To qualify for the exemption, the property must be the taxpayer’s main residence, their partner, and their dependents. This means that they must live on the property and treat it as their home. Factors that indicate whether a property is the main residence include:

  • The taxpayer and their family live in it
  • Their personal belongings are in it
  • It is the address their mail is delivered to
  • It is their address on the electoral roll
  • Services such as gas and power are connected

The length of time the taxpayer stays in the property and their intention to occupy it as their home may also be relevant. It’s important to note that if the taxpayer owns multiple properties, they can only nominate one as their main residence at any time.

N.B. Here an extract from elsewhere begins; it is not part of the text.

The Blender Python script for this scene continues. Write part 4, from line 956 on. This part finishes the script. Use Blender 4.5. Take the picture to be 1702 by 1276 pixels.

3. The Property is on Land of More Than 2 Hectares

The exemption for buying a main residence applies to properties on land of 2 hectares or less. If the land exceeds this limit, the exemption may only apply to a part of the property. In such cases, the taxpayer must apportion the capital gain or loss between the exempt and non-exempt parts of the property based on their respective market values.

4. The Taxpayer is a Foreign Resident

To qualify for the exemption, the taxpayer must be an Australian resident for tax purposes at the time of selling their property. If they are a foreign resident at that time, they may not be entitled to claim the exemption. This rule applies even if they were an Australian resident when they bought or lived on the property.

These are some of the common scenarios that can prevent taxpayers from applying for the exemption for buying a main residence. Taxpayers must be aware of these situations and seek professional advice if they are unsure about their eligibility for the exemption.